Most of us have had the displeasure of a DMV visit at some point in our lives. And it's not Nevada's DMV that I'm going after here. Every DMV I've ever been to has taken hours upon excruciating, mind-numbing hours of waiting.

Thankfully, Homeland Security allowed the states to apply for an extension. Nevada was granted the extension, which means the Silver State's current driver's licenses and identification cards will be accepted on airplanes and at federal buildings through Dec. 31, 2009.

Basically, anyone born on or after Dec. 1, 1964, have until Dec. 1, 2014, to get a new license or ID card. Those born before Dec. 1, 1964 have until Dec. 1, 2017, to do the same.

Congress passed the Real ID Act giving Homeland Security the power to set identification standards for state driver's licenses if those licenses were to be used to board an airplane or enter a federal courthouse.

The idea was to make sure everyone had and was legally using an ID that could be checked against a national database. Right now, states don't have access to each other's drivers license or identification card lists, unless you have a trucker's license.

By making everyone go back and redo their identification, the feds were hoping to root out terrorists, identity thieves and others who might be abusing the system.

At least one of the terrorists who carried out the Sept. 11, 2001, terrorist attacks had four driver's licenses and ID cards from three states.

The Real ID act set a couple of minimum national standards for identification cards, including that certain information and security features be included on each card and proof of identity and U.S. citizenship or legal status is needed from each applicant.

One change is for applicants to have their driver's license photograph shot at the beginning of the application process, so a picture would exist of anyone who failed to prove their identity.
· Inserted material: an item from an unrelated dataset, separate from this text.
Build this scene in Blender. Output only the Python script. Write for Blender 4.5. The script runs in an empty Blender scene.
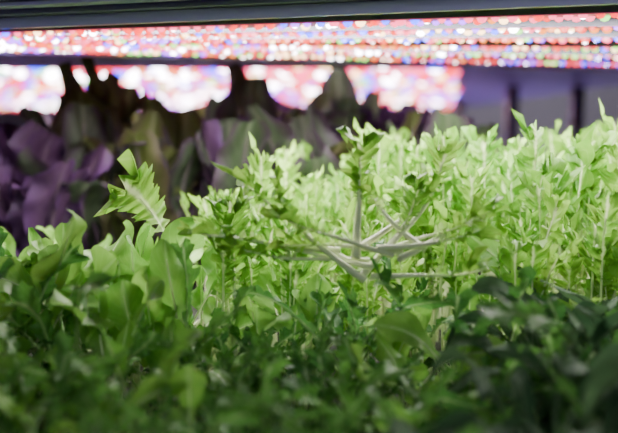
import bpy, math, random
from mathutils import Vector, Matrix
random.seed(11)
R=random.random
def U(a,b): return a+(b-a)*random.random()
scene=bpy.context.scene
COL=scene.collection
CZ=1.30; F=858.0
PITCH=math.atan(86/858)
BED=CZ-0.24
# ---------------- camera
cam=bpy.data.cameras.new("camera"); camo=bpy.data.objects.new("camera",cam); COL.objects.link(camo)
camo.location=(0,0,CZ); camo.rotation_euler=(math.pi/2-PITCH,0,0)
cam.sensor_width=36; cam.lens=50; cam.clip_start=0.01
cam.dof.use_dof=True; cam.dof.focus_distance=0.79; cam.dof.aperture_fstop=3.3
scene.camera=camo
CM=Matrix.Rotation(math.pi/2-PITCH,3,'X')
def P(px,py,d):
    v=CM@Vector((px-309,-(py-216.5),-F)); v*=d/v.y
    return Vector((v.x,v.y,CZ+v.z))
# ---------------- materials
def newmat(name):
    m=bpy.data.materials.new(name); m.use_nodes=True
    nt=m.node_tree; nt.nodes.clear()
    return m,nt,nt.nodes,nt.links
def leaf_mat(name,ca,cb,rib,transl=0.35,rough=0.45,veins=0.35,edge=None,ribw=.9,basew=.7,spec=.4):
    m,nt,N,L=newmat(name)
    out=N.new('ShaderNodeOutputMaterial')
    uv=N.new('ShaderNodeUVMap'); sep=N.new('ShaderNodeSeparateXYZ'); L.new(uv.outputs[0],sep.inputs[0])
    geo=N.new('ShaderNodeTexCoord'); noi=N.new('ShaderNodeTexNoise'); noi.inputs['Scale'].default_value=38; noi.inputs['Detail'].default_value=4
    L.new(geo.outputs['Object'],noi.inputs['Vector'])
    oi=N.new('ShaderNodeObjectInfo')
    add=N.new('ShaderNodeMath'); add.operation='MULTIPLY_ADD'; add.inputs[1].default_value=0.5
    L.new(oi.outputs['Random'],add.inputs[0]); L.new(noi.outputs[0],add.inputs[2])
    mr=N.new('ShaderNodeMapRange'); mr.inputs[1].default_value=0.4; mr.inputs[2].default_value=1.1
    L.new(add.outputs[0],mr.inputs[0])
    mx=N.new('ShaderNodeMix'); mx.data_type='RGBA'; L.new(mr.outputs[0],mx.inputs[0])
    mx.inputs[6].default_value=(*ca,1); mx.inputs[7].default_value=(*cb,1)
    ab=N.new('ShaderNodeMath'); ab.operation='ABSOLUTE'; L.new(sep.outputs[0],ab.inputs[0])
    ms=N.new('ShaderNodeMath'); ms.operation='MULTIPLY_ADD'; ms.inputs[1].default_value=-0.35; L.new(ab.outputs[0],ms.inputs[0]); L.new(sep.outputs[1],ms.inputs[2])
    mu=N.new('ShaderNodeMath'); mu.operation='MULTIPLY'; mu.inputs[1].default_value=50; L.new(ms.outputs[0],mu.inputs[0])
    sn=N.new('ShaderNodeMath'); sn.operation='SINE'; L.new(mu.outputs[0],sn.inputs[0])
    v1=N.new('ShaderNodeMapRange'); v1.inputs[1].default_value=0.8; v1.inputs[2].default_value=1.0; v1.inputs[4].default_value=veins; L.new(sn.outputs[0],v1.inputs[0])
    v2=N.new('ShaderNodeMapRange'); v2.inputs[1].default_value=0.2; v2.inputs[2].default_value=0.05; v2.inputs[3].default_value=0; v2.inputs[4].default_value=ribw; L.new(ab.outputs[0],v2.inputs[0])
    vm=N.new('ShaderNodeMath'); vm.operation='MAXIMUM'; L.new(v1.outputs[0],vm.inputs[0]); L.new(v2.outputs[0],vm.inputs[1])
    mb=N.new('ShaderNodeMapRange'); mb.inputs[1].default_value=0.35; mb.inputs[2].default_value=0.0; mb.inputs[3].default_value=0; mb.inputs[4].default_value=basew; L.new(sep.outputs[1],mb.inputs[0])
    vx=N.new('ShaderNodeMath'); vx.operation='MAXIMUM'; L.new(vm.outputs[0],vx.inputs[0]); L.new(mb.outputs[0],vx.inputs[1])
    m2=N.new('ShaderNodeMix'); m2.data_type='RGBA'; L.new(vx.outputs[0],m2.inputs[0]); L.new(mx.outputs[2],m2.inputs[6]); m2.inputs[7].default_value=(*rib,1)
    col=m2.outputs[2]
    if edge:
        er=N.new('ShaderNodeMapRange'); er.inputs[1].default_value=0.45; er.inputs[2].default_value=0.95; L.new(ab.outputs[0],er.inputs[0])
        m3=N.new('ShaderNodeMix'); m3.data_type='RGBA'; L.new(er.outputs[0],m3.inputs[0]); L.new(col,m3.inputs[6]); m3.inputs[7].default_value=(*edge,1); col=m3.outputs[2]
    p=N.new('ShaderNodeBsdfPrincipled'); p.inputs['Roughness'].default_value=rough; p.inputs['Specular IOR Level'].default_value=spec
    L.new(col,p.inputs['Base Color'])
    bump=N.new('ShaderNodeBump'); bump.inputs['Strength'].default_value=0.35; bump.inputs['Distance'].default_value=0.002
    n2=N.new('ShaderNodeTexNoise'); n2.inputs['Scale'].default_value=160; L.new(geo.outputs['Object'],n2.inputs['Vector']); L.new(n2.outputs[0],bump.inputs['Height']); L.new(bump.outputs[0],p.inputs['Normal'])
    t=N.new('ShaderNodeBsdfTranslucent'); L.new(col,t.inputs['Color'])
    mix=N.new('ShaderNodeMixShader'); mix.inputs[0].default_value=transl
    L.new(p.outputs[0],mix.inputs[1]); L.new(t.outputs[0],mix.inputs[2]); L.new(mix.outputs[0],out.inputs[0])
    return m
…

The picture then would be saved and used so the person could not later con the system.

Some fears were alleviated, at least among the conspiracy theorists, because the cards are not going to contain microchips.

In Nevada, the DMV is planning on switching to a more secure system by September.

The new driver's license and ID cards will have 15 security features, including precision printing and ghost images, according to the DMV's Web site.

Another important change is that motorists will no longer get their license while at the DMV. Instead, drivers will be given temporary permits and the license will be sent later in the mail.

The idea is that all the licenses will be produced at a secure, centralized facility.

Over the next year, Homeland Security expects all states to begin checking both the Social Security numbers and immigration status of license applicants.

Jacobs said while Nevada doesn't have a law that checks for legal residency, you still must present enough identification that would establish it.

DMV officials are still trying to work out what would be required to establish residency, but it might include mortgage statements, tax assessor's notices and utility bills.

The question that I'm sure is on most minds is: When do I have to go get my Real ID?

Thanks to the extension, chances are you will be able to wait until your driver's license renewal date before you make the dreaded trip to the DMV.